People are taking the old adage of faking it until you make it to its logical conclusion.

I often start writing with snatches of ideas from wherever I’ve found them, so I get it.

I scribble in my notes, kick off with bits of inspiration from whatever I’m reading. It’s a way to get the ideas flowing, to sidestep a dreaded blank page. As I work my way through and finesse the concepts, story, style into something that’s more my thing it usually takes its own shape.

But over the past year or so serious plagiarism has popped up again and again, and in unlikely quarters.

There have been countless other examples.

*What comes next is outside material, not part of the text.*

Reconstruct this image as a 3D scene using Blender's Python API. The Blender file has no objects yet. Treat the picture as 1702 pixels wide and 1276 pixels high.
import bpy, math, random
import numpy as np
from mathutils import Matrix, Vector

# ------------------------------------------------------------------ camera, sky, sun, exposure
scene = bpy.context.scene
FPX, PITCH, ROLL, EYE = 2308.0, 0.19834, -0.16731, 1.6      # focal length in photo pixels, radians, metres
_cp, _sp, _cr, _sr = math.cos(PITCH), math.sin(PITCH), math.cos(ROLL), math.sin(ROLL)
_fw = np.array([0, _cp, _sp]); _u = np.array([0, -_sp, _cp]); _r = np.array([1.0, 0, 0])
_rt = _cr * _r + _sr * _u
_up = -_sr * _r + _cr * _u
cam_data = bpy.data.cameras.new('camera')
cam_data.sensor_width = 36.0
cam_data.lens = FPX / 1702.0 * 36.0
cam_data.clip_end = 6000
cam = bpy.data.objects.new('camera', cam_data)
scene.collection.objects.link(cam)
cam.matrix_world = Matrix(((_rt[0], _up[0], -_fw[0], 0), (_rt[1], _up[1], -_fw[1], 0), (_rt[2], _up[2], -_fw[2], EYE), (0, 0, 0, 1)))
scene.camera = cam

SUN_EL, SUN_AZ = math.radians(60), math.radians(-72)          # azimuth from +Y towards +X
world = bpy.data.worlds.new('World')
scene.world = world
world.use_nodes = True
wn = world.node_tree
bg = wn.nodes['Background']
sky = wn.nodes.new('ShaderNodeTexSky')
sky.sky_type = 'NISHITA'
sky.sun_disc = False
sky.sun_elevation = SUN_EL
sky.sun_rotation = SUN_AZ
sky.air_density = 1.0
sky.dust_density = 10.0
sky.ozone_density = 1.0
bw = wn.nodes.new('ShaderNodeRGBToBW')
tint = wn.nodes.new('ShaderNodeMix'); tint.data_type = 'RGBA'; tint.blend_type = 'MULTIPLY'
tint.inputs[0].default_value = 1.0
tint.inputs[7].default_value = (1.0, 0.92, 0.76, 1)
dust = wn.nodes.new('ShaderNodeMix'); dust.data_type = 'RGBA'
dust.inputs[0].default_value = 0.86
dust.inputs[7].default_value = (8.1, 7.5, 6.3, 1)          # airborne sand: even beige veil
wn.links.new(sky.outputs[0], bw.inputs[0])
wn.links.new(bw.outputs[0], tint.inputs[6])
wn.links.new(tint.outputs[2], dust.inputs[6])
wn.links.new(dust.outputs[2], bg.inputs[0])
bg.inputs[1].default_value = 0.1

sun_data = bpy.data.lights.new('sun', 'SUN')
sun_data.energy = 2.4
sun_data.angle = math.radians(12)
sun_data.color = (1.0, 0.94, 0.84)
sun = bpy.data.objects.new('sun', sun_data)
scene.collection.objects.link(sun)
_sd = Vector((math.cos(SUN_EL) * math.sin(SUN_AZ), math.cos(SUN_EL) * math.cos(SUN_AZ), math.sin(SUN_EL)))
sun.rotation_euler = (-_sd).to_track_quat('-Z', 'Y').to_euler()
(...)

Artists, authors, advertisers and virtually everyone else.

There have been plenty of big cases before now, the German science minister is even under pressure for plagiarism in a doctoral thesis over 30 years ago.

But with content farms and ‘curated’ blogs, under-resourced newsrooms and everyone being pushed to file more and more stories, it seems to be getting more prevalent.

There’s even a blog called Plagiarism Today tracking the issue. I love that Steve Buttry developed a quiz to make sure people in his newsroom get the attribution right.

Here’s one today. Dan Keogh picked up that Scientific American blogger Bec Crew‘s post had been plagiarised by a reporter from the Daily Mail.

Here’s Dan’s tweet: http://twitter.com/ProfessorFunk/status/261295777140338688/photo/1

He picked it up using a tool created to help Wikipedia pick up ‘duplicates’.